* [PROBLEM TO WORK ON]: Go through the entries below and pick out every line with "script".

* [MATERIALS PROVIDED]:
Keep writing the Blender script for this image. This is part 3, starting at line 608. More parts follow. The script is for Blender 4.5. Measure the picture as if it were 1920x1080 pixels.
* * *
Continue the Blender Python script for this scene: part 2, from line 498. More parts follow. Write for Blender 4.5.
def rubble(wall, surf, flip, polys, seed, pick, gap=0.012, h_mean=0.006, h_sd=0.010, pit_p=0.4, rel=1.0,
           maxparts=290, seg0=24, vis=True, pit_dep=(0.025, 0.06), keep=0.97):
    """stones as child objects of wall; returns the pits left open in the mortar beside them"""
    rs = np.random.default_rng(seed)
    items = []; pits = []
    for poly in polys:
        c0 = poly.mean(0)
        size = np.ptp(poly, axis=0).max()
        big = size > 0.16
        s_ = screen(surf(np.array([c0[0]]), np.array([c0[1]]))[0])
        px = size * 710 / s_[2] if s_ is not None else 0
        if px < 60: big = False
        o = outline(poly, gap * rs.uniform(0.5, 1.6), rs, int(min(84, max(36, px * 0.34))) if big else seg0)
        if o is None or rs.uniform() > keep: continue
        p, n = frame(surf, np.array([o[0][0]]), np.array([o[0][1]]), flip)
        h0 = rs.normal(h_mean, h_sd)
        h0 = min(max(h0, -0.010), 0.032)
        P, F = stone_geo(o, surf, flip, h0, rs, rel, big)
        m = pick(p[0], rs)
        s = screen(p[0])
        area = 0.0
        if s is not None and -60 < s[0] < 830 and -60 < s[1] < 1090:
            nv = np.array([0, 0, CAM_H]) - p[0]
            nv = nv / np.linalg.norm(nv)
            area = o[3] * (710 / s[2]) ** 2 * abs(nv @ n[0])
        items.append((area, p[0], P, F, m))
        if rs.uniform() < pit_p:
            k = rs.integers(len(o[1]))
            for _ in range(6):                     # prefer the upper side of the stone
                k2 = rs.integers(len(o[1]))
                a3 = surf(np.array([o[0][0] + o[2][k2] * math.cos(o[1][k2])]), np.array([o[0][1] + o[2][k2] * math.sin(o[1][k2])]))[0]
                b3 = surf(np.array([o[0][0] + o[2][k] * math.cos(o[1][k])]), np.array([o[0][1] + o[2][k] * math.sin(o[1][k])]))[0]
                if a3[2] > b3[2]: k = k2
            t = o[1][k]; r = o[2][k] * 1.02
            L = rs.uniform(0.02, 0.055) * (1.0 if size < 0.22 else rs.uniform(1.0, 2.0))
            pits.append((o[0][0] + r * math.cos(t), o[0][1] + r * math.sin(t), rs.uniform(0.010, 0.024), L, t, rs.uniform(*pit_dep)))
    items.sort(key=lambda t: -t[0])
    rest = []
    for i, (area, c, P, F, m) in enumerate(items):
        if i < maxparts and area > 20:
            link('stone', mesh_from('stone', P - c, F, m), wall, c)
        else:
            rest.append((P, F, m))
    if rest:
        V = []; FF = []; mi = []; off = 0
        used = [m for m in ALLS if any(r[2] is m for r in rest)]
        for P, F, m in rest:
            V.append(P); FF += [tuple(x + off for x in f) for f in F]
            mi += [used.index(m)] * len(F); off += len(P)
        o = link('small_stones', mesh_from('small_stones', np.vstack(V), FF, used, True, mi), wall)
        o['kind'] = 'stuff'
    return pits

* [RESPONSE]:
Keep writing the Blender script for this image. This is part 3, starting at line 608. More parts follow. The script is for Blender 4.5. Measure the picture as if it were 1920x1080 pixels.
Continue the Blender Python script for this scene: part 2, from line 498. More parts follow. Write for Blender 4.5.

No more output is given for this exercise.